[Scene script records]
BEGIN
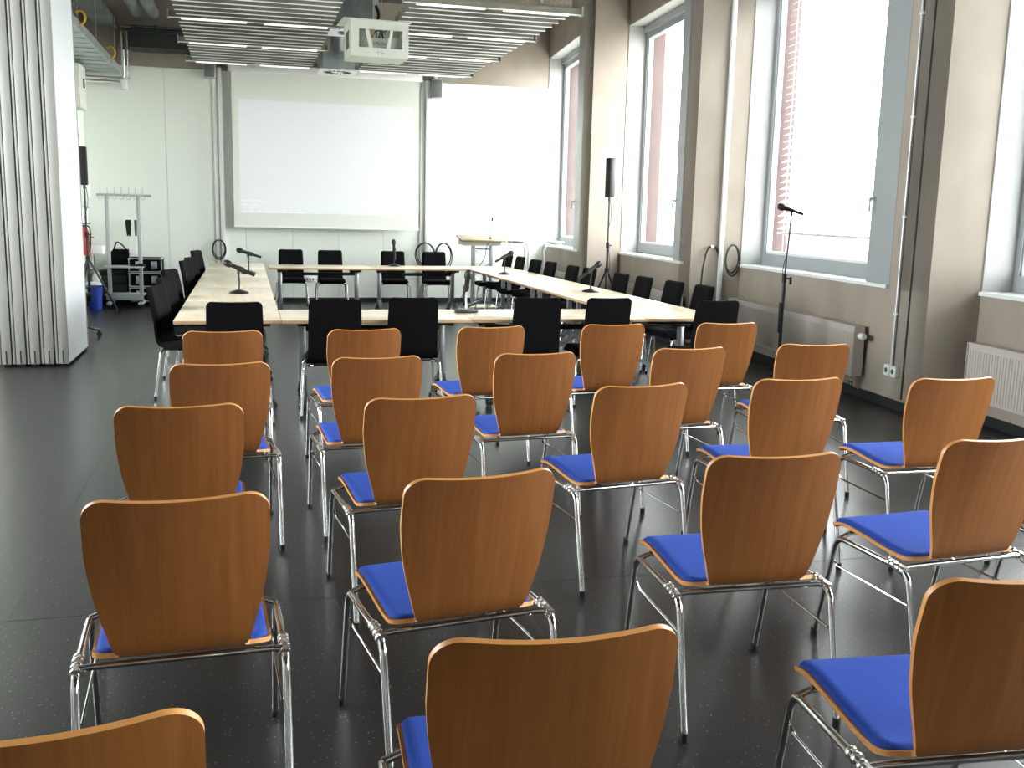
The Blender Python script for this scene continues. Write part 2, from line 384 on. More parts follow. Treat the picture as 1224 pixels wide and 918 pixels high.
# ------------------------------------------------------------------ ply shells
def arc_profile(pts, n=64):
    sp = spline([(p[0], p[1], 0) for p in pts], 14); cum = [0]
    for i in range(1, len(sp)): cum.append(cum[-1]+(sp[i]-sp[i-1]).length)
    return sp, cum
def prof_at(sp, cum, s):
    s = max(0, min(cum[-1], s)); i = 0
    while i < len(cum)-2 and cum[i+1] < s: i += 1
    t = (s-cum[i])/max(1e-9, cum[i+1]-cum[i]); p = sp[i].lerp(sp[i+1], t)
    T = (sp[min(i+2, len(sp)-1)]-sp[max(i-1, 0)]).normalized()
    return p, Vector((T.y, -T.x, 0))
def lerp_tab(tab, s):
    if s <= tab[0][0]: return tab[0][1]
    for (a, x), (b, y) in zip(tab, tab[1:]):
        if s <= b:
            t = (s-a)/(b-a); return x+(y-x)*t
    return tab[-1][1]
def shell(mb, sp, cum, ss, wfun, cfun, off0, off1, nx=14, mi=0, mi_edge=1, dome=None):
    rows = []
    for s in ss:
        p, N = prof_at(sp, cum, s); wv = wfun(s); cv = cfun(s); r0 = []; r1 = []
        for j in range(nx+1):
            t = -1+2*j/nx; x = wv*t; base = cv*(x/.216)**2
            o1 = off1 if dome is None else off0+(off1-off0)*dome(s, t)
            q0 = p+N*(base+off0); q1 = p+N*(base+o1)
            r0.append(Vector((x, q0.x, q0.y))); r1.append(Vector((x, q1.x, q1.y)))
        rows.append((r0, r1))
    n = len(rows); W = nx+1; vs = [v for r in rows for v in r[0]]+[v for r in rows for v in r[1]]; B = n*W
    f = []; e = []
    for i in range(n-1):
        for j in range(nx):
            a = i*W+j; f.append((a, a+1, a+W+1, a+W)); f.append((B+a, B+a+W, B+a+W+1, B+a+1))
        for j in (0, nx):
            a = i*W+j; e.append((a, a+W, B+a+W, B+a))
    for i in (0, n-1):
        for j in range(nx):
            a = i*W+j; e.append((a, B+a, B+a+1, a+1))
    mb.add(vs, f, mi, True); o = len(mb.v)-len(vs)
    for q in e: mb.f.append(tuple(k+o for k in q)); mb.m.append(mi_edge); mb.sm.append(False)
    return mb
def frange(a, b, n): return [a+(b-a)*i/n for i in range(n+1)]

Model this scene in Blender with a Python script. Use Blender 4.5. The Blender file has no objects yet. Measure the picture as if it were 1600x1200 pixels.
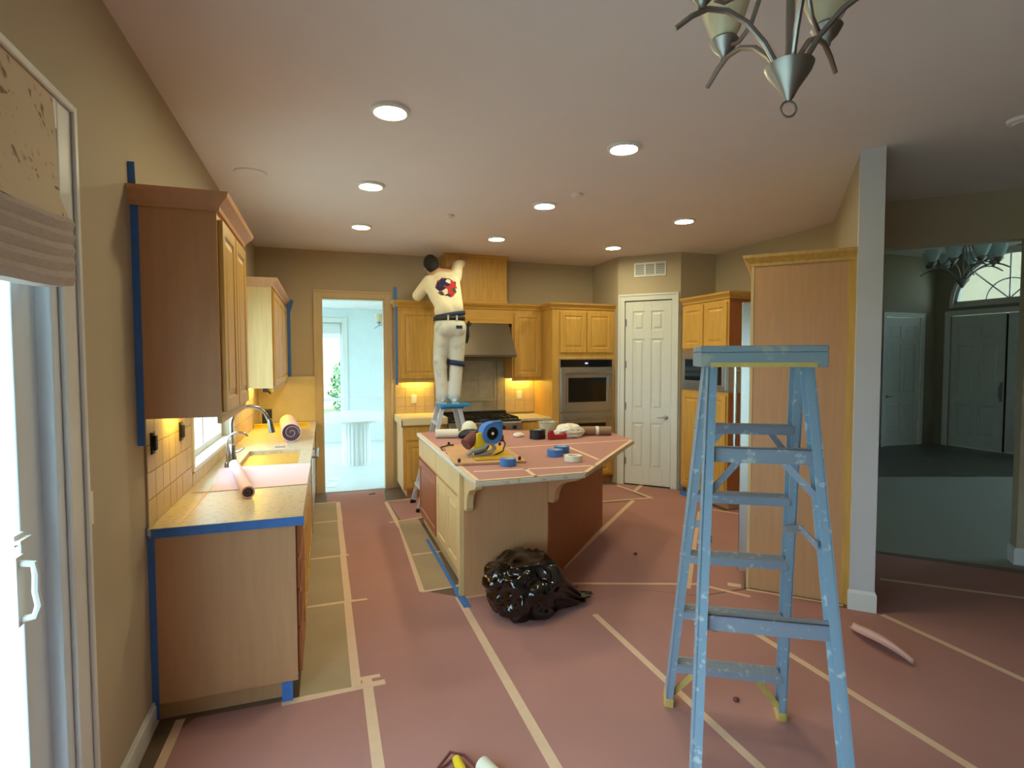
import bpy, bmesh, math, random
from mathutils import Vector, Matrix, noise
from math import sin, cos, pi, radians, sqrt, atan2
random.seed(7)
sc = bpy.context.scene
COL = sc.collection
S2 = sqrt(.5)

# ------------------------------------------------------------------ camera, sky, exposure
YAW, PITCH, ROLL, FPX, EYE = .3294, .0444, -.0023, 855.78, 1.6684
cd = bpy.data.cameras.new('camera'); cam = bpy.data.objects.new('camera', cd); COL.objects.link(cam)
cd.sensor_width = 36; cd.lens = FPX / 1600 * 36; cd.clip_start = .05; cd.clip_end = 200
_f = Vector((sin(YAW)*cos(PITCH), cos(YAW)*cos(PITCH), -sin(PITCH)))
_r = Vector((cos(YAW), -sin(YAW), 0)); _u = _r.cross(_f)
_r2 = cos(ROLL)*_r + sin(ROLL)*_u; _u2 = -sin(ROLL)*_r + cos(ROLL)*_u
cam.matrix_world = Matrix(((_r2.x, _u2.x, -_f.x, 0), (_r2.y, _u2.y, -_f.y, 0), (_r2.z, _u2.z, -_f.z, EYE), (0, 0, 0, 1)))
sc.camera = cam
wd = bpy.data.worlds.new('overcast_sky'); sc.world = wd; wd.use_nodes = True
bg = wd.node_tree.nodes['Background']; bg.inputs[0].default_value = (.58, .82, 1.0, 1); bg.inputs[1].default_value = 9.5
CAN_COLOR, CAN_POWER = (.98, .90, .56), 150.0
UNDER_COLOR, UNDER_POWER = (1.0, .74, .14), 36.0
sc.view_settings.view_transform = 'Standard'; sc.view_settings.look = 'None'
sc.view_settings.gamma = 1; sc.view_settings.use_curve_mapping = False
sc.view_settings.exposure = 0.0

# ------------------------------------------------------------------ materials
def _mat(name):
    m = bpy.data.materials.new(name); m.use_nodes = True
    n = m.node_tree.nodes; return m, m.node_tree, n, n['Principled BSDF']
def lin(c):
    return tuple((x/12.92 if x <= .04045 else ((x+.055)/1.055)**2.4) for x in c) + (1,)
def mat(name, rgb, rough=.6, metal=0, var=.06, scale=6, bump=0, bscale=60, stretch=(1, 1, 1), coat=0, spec=None):
    """procedural: sRGB base colour varied by noise, optional fine relief"""
    m, t, n, b = _mat(name); L = t.links
    tc = n.new('ShaderNodeTexCoord'); mp = n.new('ShaderNodeMapping'); mp.inputs['Scale'].default_value = stretch
    L.new(tc.outputs['Object'], mp.inputs[0])
    nz = n.new('ShaderNodeTexNoise'); nz.inputs['Scale'].default_value = scale; nz.inputs['Detail'].default_value = 4
    L.new(mp.outputs[0], nz.inputs['Vector'])
    cr = n.new('ShaderNodeValToRGB'); c = lin(rgb)
    cr.color_ramp.elements[0].position = .3; cr.color_ramp.elements[1].position = .7
    cr.color_ramp.elements[0].color = tuple(x*(1-var) for x in c[:3]) + (1,)
    cr.color_ramp.elements[1].color = tuple(min(1, x*(1+var)) for x in c[:3]) + (1,)
    L.new(nz.outputs['Fac'], cr.inputs[0]); L.new(cr.outputs[0], b.inputs['Base Color'])
    b.inputs['Roughness'].default_value = rough; b.inputs['Metallic'].default_value = metal
    if coat: b.inputs['Coat Weight'].default_value = coat
    if spec is not None: b.inputs['Specular IOR Level'].default_value = spec
    if bump:
        n2 = n.new('ShaderNodeTexNoise'); n2.inputs['Scale'].default_value = bscale; n2.inputs['Detail'].default_value = 3
        L.new(mp.outputs[0], n2.inputs['Vector'])
        bp = n.new('ShaderNodeBump'); bp.inputs['Strength'].default_value = bump; bp.inputs['Distance'].default_value = .01
        L.new(n2.outputs['Fac'], bp.inputs['Height']); L.new(bp.outputs[0], b.inputs['Normal'])
    return m
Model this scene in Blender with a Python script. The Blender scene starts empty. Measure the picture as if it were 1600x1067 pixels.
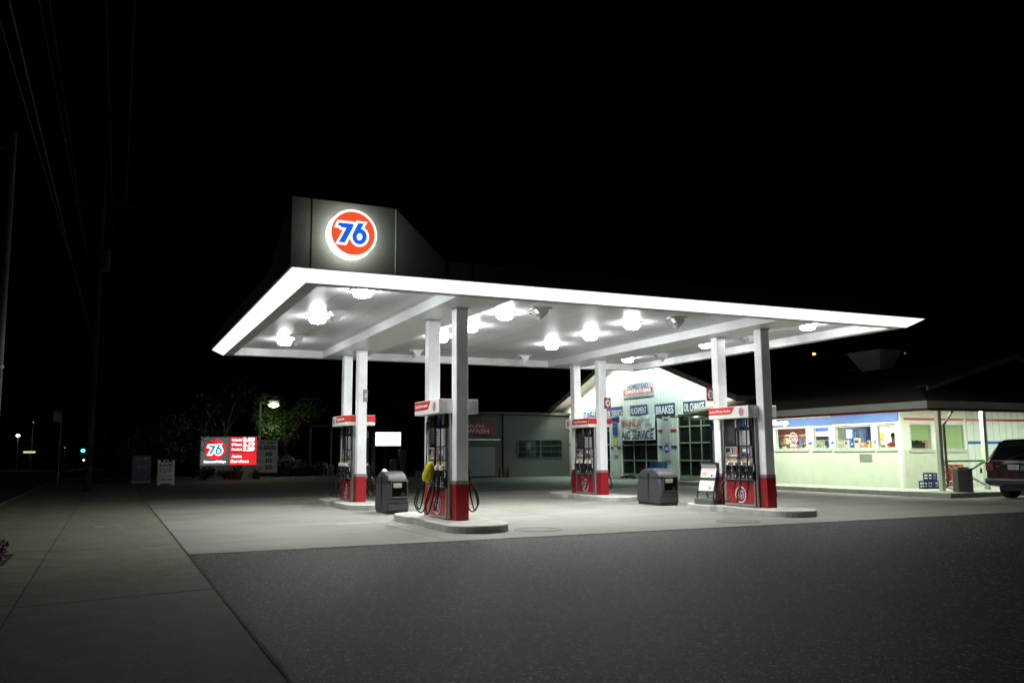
END
Give back all entries exactly. No pictures belong in the copy.

§ ANSWER TO THIS PROBLEM
The Blender Python script for this scene continues. Write part 2, from line 384 on. More parts follow. Treat the picture as 1224 pixels wide and 918 pixels high.
# ------------------------------------------------------------------ ply shells
def arc_profile(pts, n=64):
    sp = spline([(p[0], p[1], 0) for p in pts], 14); cum = [0]
    for i in range(1, len(sp)): cum.append(cum[-1]+(sp[i]-sp[i-1]).length)
    return sp, cum
def prof_at(sp, cum, s):
    s = max(0, min(cum[-1], s)); i = 0
    while i < len(cum)-2 and cum[i+1] < s: i += 1
    t = (s-cum[i])/max(1e-9, cum[i+1]-cum[i]); p = sp[i].lerp(sp[i+1], t)
    T = (sp[min(i+2, len(sp)-1)]-sp[max(i-1, 0)]).normalized()
    return p, Vector((T.y, -T.x, 0))
def lerp_tab(tab, s):
    if s <= tab[0][0]: return tab[0][1]
    for (a, x), (b, y) in zip(tab, tab[1:]):
        if s <= b:
            t = (s-a)/(b-a); return x+(y-x)*t
    return tab[-1][1]
def shell(mb, sp, cum, ss, wfun, cfun, off0, off1, nx=14, mi=0, mi_edge=1, dome=None):
    rows = []
    for s in ss:
        p, N = prof_at(sp, cum, s); wv = wfun(s); cv = cfun(s); r0 = []; r1 = []
        for j in range(nx+1):
            t = -1+2*j/nx; x = wv*t; base = cv*(x/.216)**2
            o1 = off1 if dome is None else off0+(off1-off0)*dome(s, t)
            q0 = p+N*(base+off0); q1 = p+N*(base+o1)
            r0.append(Vector((x, q0.x, q0.y))); r1.append(Vector((x, q1.x, q1.y)))
        rows.append((r0, r1))
    n = len(rows); W = nx+1; vs = [v for r in rows for v in r[0]]+[v for r in rows for v in r[1]]; B = n*W
    f = []; e = []
    for i in range(n-1):
        for j in range(nx):
            a = i*W+j; f.append((a, a+1, a+W+1, a+W)); f.append((B+a, B+a+W, B+a+W+1, B+a+1))
        for j in (0, nx):
            a = i*W+j; e.append((a, a+W, B+a+W, B+a))
    for i in (0, n-1):
        for j in range(nx):
            a = i*W+j; e.append((a, B+a, B+a+1, a+1))
    mb.add(vs, f, mi, True); o = len(mb.v)-len(vs)
    for q in e: mb.f.append(tuple(k+o for k in q)); mb.m.append(mi_edge); mb.sm.append(False)
    return mb
def frange(a, b, n): return [a+(b-a)*i/n for i in range(n+1)]

Model this scene in Blender with a Python script. Use Blender 4.5. The Blender file has no objects yet. Measure the picture as if it were 1600x1200 pixels.
import bpy, bmesh, math, random
from mathutils import Vector, Matrix, noise
from math import sin, cos, pi, radians, sqrt, atan2
random.seed(7)
sc = bpy.context.scene
COL = sc.collection
S2 = sqrt(.5)

# ------------------------------------------------------------------ camera, sky, exposure
YAW, PITCH, ROLL, FPX, EYE = .3294, .0444, -.0023, 855.78, 1.6684
cd = bpy.data.cameras.new('camera'); cam = bpy.data.objects.new('camera', cd); COL.objects.link(cam)
cd.sensor_width = 36; cd.lens = FPX / 1600 * 36; cd.clip_start = .05; cd.clip_end = 200
_f = Vector((sin(YAW)*cos(PITCH), cos(YAW)*cos(PITCH), -sin(PITCH)))
_r = Vector((cos(YAW), -sin(YAW), 0)); _u = _r.cross(_f)
_r2 = cos(ROLL)*_r + sin(ROLL)*_u; _u2 = -sin(ROLL)*_r + cos(ROLL)*_u
cam.matrix_world = Matrix(((_r2.x, _u2.x, -_f.x, 0), (_r2.y, _u2.y, -_f.y, 0), (_r2.z, _u2.z, -_f.z, EYE), (0, 0, 0, 1)))
sc.camera = cam
wd = bpy.data.worlds.new('overcast_sky'); sc.world = wd; wd.use_nodes = True
bg = wd.node_tree.nodes['Background']; bg.inputs[0].default_value = (.58, .82, 1.0, 1); bg.inputs[1].default_value = 9.5
CAN_COLOR, CAN_POWER = (.98, .90, .56), 150.0
UNDER_COLOR, UNDER_POWER = (1.0, .74, .14), 36.0
sc.view_settings.view_transform = 'Standard'; sc.view_settings.look = 'None'
sc.view_settings.gamma = 1; sc.view_settings.use_curve_mapping = False
sc.view_settings.exposure = 0.0

# ------------------------------------------------------------------ materials
def _mat(name):
    m = bpy.data.materials.new(name); m.use_nodes = True
    n = m.node_tree.nodes; return m, m.node_tree, n, n['Principled BSDF']
def lin(c):
    return tuple((x/12.92 if x <= .04045 else ((x+.055)/1.055)**2.4) for x in c) + (1,)
def mat(name, rgb, rough=.6, metal=0, var=.06, scale=6, bump=0, bscale=60, stretch=(1, 1, 1), coat=0, spec=None):
    """procedural: sRGB base colour varied by noise, optional fine relief"""
    m, t, n, b = _mat(name); L = t.links
    tc = n.new('ShaderNodeTexCoord'); mp = n.new('ShaderNodeMapping'); mp.inputs['Scale'].default_value = stretch
    L.new(tc.outputs['Object'], mp.inputs[0])
    nz = n.new('ShaderNodeTexNoise'); nz.inputs['Scale'].default_value = scale; nz.inputs['Detail'].default_value = 4
    L.new(mp.outputs[0], nz.inputs['Vector'])
    cr = n.new('ShaderNodeValToRGB'); c = lin(rgb)
    cr.color_ramp.elements[0].position = .3; cr.color_ramp.elements[1].position = .7
    cr.color_ramp.elements[0].color = tuple(x*(1-var) for x in c[:3]) + (1,)
    cr.color_ramp.elements[1].color = tuple(min(1, x*(1+var)) for x in c[:3]) + (1,)
    L.new(nz.outputs['Fac'], cr.inputs[0]); L.new(cr.outputs[0], b.inputs['Base Color'])
    b.inputs['Roughness'].default_value = rough; b.inputs['Metallic'].default_value = metal
    if coat: b.inputs['Coat Weight'].default_value = coat
    if spec is not None: b.inputs['Specular IOR Level'].default_value = spec
    if bump:
        n2 = n.new('ShaderNodeTexNoise'); n2.inputs['Scale'].default_value = bscale; n2.inputs['Detail'].default_value = 3
        L.new(mp.outputs[0], n2.inputs['Vector'])
        bp = n.new('ShaderNodeBump'); bp.inputs['Strength'].default_value = bump; bp.inputs['Distance'].default_value = .01
        L.new(n2.outputs['Fac'], bp.inputs['Height']); L.new(bp.outputs[0], b.inputs['Normal'])
    return m
Model this scene in Blender with a Python script. The Blender scene starts empty. Measure the picture as if it were 1600x1067 pixels.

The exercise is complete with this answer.